#### Short task:
Return the full listing exactly as it is written.
########
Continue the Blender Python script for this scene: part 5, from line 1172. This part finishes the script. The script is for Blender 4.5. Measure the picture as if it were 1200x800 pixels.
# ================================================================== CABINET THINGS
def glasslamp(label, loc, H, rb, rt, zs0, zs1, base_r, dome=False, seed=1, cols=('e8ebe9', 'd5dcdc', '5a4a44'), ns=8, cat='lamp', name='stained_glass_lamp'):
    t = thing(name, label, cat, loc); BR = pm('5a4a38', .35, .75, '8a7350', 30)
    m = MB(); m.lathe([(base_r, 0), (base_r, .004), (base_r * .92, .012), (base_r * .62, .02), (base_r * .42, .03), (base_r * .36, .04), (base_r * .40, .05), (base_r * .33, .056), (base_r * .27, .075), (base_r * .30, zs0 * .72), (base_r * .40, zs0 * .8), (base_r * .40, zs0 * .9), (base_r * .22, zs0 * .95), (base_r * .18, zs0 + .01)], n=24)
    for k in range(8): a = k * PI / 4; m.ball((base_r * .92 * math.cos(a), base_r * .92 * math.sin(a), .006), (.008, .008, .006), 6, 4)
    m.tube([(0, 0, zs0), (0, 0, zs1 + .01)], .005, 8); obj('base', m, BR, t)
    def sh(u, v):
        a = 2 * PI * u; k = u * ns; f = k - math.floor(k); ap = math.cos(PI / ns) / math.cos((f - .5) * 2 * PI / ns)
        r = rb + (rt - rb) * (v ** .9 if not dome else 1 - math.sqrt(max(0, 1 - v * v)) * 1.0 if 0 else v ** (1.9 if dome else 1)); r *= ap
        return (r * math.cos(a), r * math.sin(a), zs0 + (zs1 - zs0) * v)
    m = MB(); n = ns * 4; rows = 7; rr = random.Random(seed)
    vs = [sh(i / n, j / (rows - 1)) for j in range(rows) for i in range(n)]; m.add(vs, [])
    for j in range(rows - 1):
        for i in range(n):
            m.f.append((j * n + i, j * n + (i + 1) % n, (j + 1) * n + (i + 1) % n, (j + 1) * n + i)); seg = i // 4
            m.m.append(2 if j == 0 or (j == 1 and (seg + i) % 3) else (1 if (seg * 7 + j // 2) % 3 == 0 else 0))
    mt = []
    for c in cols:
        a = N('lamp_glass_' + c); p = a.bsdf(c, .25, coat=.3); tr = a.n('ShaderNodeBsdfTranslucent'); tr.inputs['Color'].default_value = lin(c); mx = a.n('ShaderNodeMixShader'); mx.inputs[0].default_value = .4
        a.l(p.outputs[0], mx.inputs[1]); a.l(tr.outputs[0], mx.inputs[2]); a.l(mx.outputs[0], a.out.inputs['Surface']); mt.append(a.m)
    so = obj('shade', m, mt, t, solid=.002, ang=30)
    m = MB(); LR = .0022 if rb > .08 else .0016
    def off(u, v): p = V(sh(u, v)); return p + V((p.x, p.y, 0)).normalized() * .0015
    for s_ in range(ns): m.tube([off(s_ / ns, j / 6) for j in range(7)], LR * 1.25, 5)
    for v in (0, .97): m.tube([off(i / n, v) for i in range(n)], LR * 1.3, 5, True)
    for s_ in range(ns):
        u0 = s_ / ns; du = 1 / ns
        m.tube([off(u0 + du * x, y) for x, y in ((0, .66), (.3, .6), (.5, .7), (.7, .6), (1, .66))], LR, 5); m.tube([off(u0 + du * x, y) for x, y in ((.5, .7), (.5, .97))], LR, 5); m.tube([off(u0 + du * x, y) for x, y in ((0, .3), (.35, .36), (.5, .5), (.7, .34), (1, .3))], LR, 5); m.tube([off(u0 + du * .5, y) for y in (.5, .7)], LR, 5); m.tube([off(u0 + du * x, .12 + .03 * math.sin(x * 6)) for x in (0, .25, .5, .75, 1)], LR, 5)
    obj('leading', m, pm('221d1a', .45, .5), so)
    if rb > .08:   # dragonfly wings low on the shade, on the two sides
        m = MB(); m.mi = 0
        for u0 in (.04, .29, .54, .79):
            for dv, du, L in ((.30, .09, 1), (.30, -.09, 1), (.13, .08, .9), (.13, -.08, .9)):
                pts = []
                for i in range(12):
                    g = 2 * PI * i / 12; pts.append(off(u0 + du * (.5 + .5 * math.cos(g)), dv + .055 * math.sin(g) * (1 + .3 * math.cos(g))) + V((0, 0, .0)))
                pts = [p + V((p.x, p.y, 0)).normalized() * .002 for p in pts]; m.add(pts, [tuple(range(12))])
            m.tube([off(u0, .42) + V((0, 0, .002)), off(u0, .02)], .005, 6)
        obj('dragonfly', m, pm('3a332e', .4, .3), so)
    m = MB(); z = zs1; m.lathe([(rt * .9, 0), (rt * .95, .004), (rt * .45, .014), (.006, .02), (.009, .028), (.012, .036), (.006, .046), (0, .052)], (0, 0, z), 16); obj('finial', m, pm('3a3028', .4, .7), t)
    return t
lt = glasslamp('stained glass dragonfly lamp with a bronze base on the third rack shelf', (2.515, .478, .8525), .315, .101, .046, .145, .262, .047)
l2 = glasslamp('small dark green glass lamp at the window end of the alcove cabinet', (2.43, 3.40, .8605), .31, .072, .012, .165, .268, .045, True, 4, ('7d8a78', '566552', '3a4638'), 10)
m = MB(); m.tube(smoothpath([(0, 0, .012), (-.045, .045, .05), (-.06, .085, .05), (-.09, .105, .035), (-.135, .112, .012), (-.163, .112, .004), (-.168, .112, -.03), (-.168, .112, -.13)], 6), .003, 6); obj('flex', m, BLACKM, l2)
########
#### Solution to this exercise:
Continue the Blender Python script for this scene: part 5, from line 1172. This part finishes the script. The script is for Blender 4.5. Measure the picture as if it were 1200x800 pixels.
# ================================================================== CABINET THINGS
def glasslamp(label, loc, H, rb, rt, zs0, zs1, base_r, dome=False, seed=1, cols=('e8ebe9', 'd5dcdc', '5a4a44'), ns=8, cat='lamp', name='stained_glass_lamp'):
    t = thing(name, label, cat, loc); BR = pm('5a4a38', .35, .75, '8a7350', 30)
    m = MB(); m.lathe([(base_r, 0), (base_r, .004), (base_r * .92, .012), (base_r * .62, .02), (base_r * .42, .03), (base_r * .36, .04), (base_r * .40, .05), (base_r * .33, .056), (base_r * .27, .075), (base_r * .30, zs0 * .72), (base_r * .40, zs0 * .8), (base_r * .40, zs0 * .9), (base_r * .22, zs0 * .95), (base_r * .18, zs0 + .01)], n=24)
    for k in range(8): a = k * PI / 4; m.ball((base_r * .92 * math.cos(a), base_r * .92 * math.sin(a), .006), (.008, .008, .006), 6, 4)
    m.tube([(0, 0, zs0), (0, 0, zs1 + .01)], .005, 8); obj('base', m, BR, t)
    def sh(u, v):
        a = 2 * PI * u; k = u * ns; f = k - math.floor(k); ap = math.cos(PI / ns) / math.cos((f - .5) * 2 * PI / ns)
        r = rb + (rt - rb) * (v ** .9 if not dome else 1 - math.sqrt(max(0, 1 - v * v)) * 1.0 if 0 else v ** (1.9 if dome else 1)); r *= ap
        return (r * math.cos(a), r * math.sin(a), zs0 + (zs1 - zs0) * v)
    m = MB(); n = ns * 4; rows = 7; rr = random.Random(seed)
    vs = [sh(i / n, j / (rows - 1)) for j in range(rows) for i in range(n)]; m.add(vs, [])
    for j in range(rows - 1):
        for i in range(n):
            m.f.append((j * n + i, j * n + (i + 1) % n, (j + 1) * n + (i + 1) % n, (j + 1) * n + i)); seg = i // 4
            m.m.append(2 if j == 0 or (j == 1 and (seg + i) % 3) else (1 if (seg * 7 + j // 2) % 3 == 0 else 0))
    mt = []
    for c in cols:
        a = N('lamp_glass_' + c); p = a.bsdf(c, .25, coat=.3); tr = a.n('ShaderNodeBsdfTranslucent'); tr.inputs['Color'].default_value = lin(c); mx = a.n('ShaderNodeMixShader'); mx.inputs[0].default_value = .4
        a.l(p.outputs[0], mx.inputs[1]); a.l(tr.outputs[0], mx.inputs[2]); a.l(mx.outputs[0], a.out.inputs['Surface']); mt.append(a.m)
    so = obj('shade', m, mt, t, solid=.002, ang=30)
    m = MB(); LR = .0022 if rb > .08 else .0016
    def off(u, v): p = V(sh(u, v)); return p + V((p.x, p.y, 0)).normalized() * .0015
    for s_ in range(ns): m.tube([off(s_ / ns, j / 6) for j in range(7)], LR * 1.25, 5)
    for v in (0, .97): m.tube([off(i / n, v) for i in range(n)], LR * 1.3, 5, True)
    for s_ in range(ns):
        u0 = s_ / ns; du = 1 / ns
        m.tube([off(u0 + du * x, y) for x, y in ((0, .66), (.3, .6), (.5, .7), (.7, .6), (1, .66))], LR, 5); m.tube([off(u0 + du * x, y) for x, y in ((.5, .7), (.5, .97))], LR, 5); m.tube([off(u0 + du * x, y) for x, y in ((0, .3), (.35, .36), (.5, .5), (.7, .34), (1, .3))], LR, 5); m.tube([off(u0 + du * .5, y) for y in (.5, .7)], LR, 5); m.tube([off(u0 + du * x, .12 + .03 * math.sin(x * 6)) for x in (0, .25, .5, .75, 1)], LR, 5)
    obj('leading', m, pm('221d1a', .45, .5), so)
    if rb > .08:   # dragonfly wings low on the shade, on the two sides
        m = MB(); m.mi = 0
        for u0 in (.04, .29, .54, .79):
            for dv, du, L in ((.30, .09, 1), (.30, -.09, 1), (.13, .08, .9), (.13, -.08, .9)):
                pts = []
                for i in range(12):
                    g = 2 * PI * i / 12; pts.append(off(u0 + du * (.5 + .5 * math.cos(g)), dv + .055 * math.sin(g) * (1 + .3 * math.cos(g))) + V((0, 0, .0)))
                pts = [p + V((p.x, p.y, 0)).normalized() * .002 for p in pts]; m.add(pts, [tuple(range(12))])
            m.tube([off(u0, .42) + V((0, 0, .002)), off(u0, .02)], .005, 6)
        obj('dragonfly', m, pm('3a332e', .4, .3), so)
    m = MB(); z = zs1; m.lathe([(rt * .9, 0), (rt * .95, .004), (rt * .45, .014), (.006, .02), (.009, .028), (.012, .036), (.006, .046), (0, .052)], (0, 0, z), 16); obj('finial', m, pm('3a3028', .4, .7), t)
    return t
lt = glasslamp('stained glass dragonfly lamp with a bronze base on the third rack shelf', (2.515, .478, .8525), .315, .101, .046, .145, .262, .047)
l2 = glasslamp('small dark green glass lamp at the window end of the alcove cabinet', (2.43, 3.40, .8605), .31, .072, .012, .165, .268, .045, True, 4, ('7d8a78', '566552', '3a4638'), 10)
m = MB(); m.tube(smoothpath([(0, 0, .012), (-.045, .045, .05), (-.06, .085, .05), (-.09, .105, .035), (-.135, .112, .012), (-.163, .112, .004), (-.168, .112, -.03), (-.168, .112, -.13)], 6), .003, 6); obj('flex', m, BLACKM, l2)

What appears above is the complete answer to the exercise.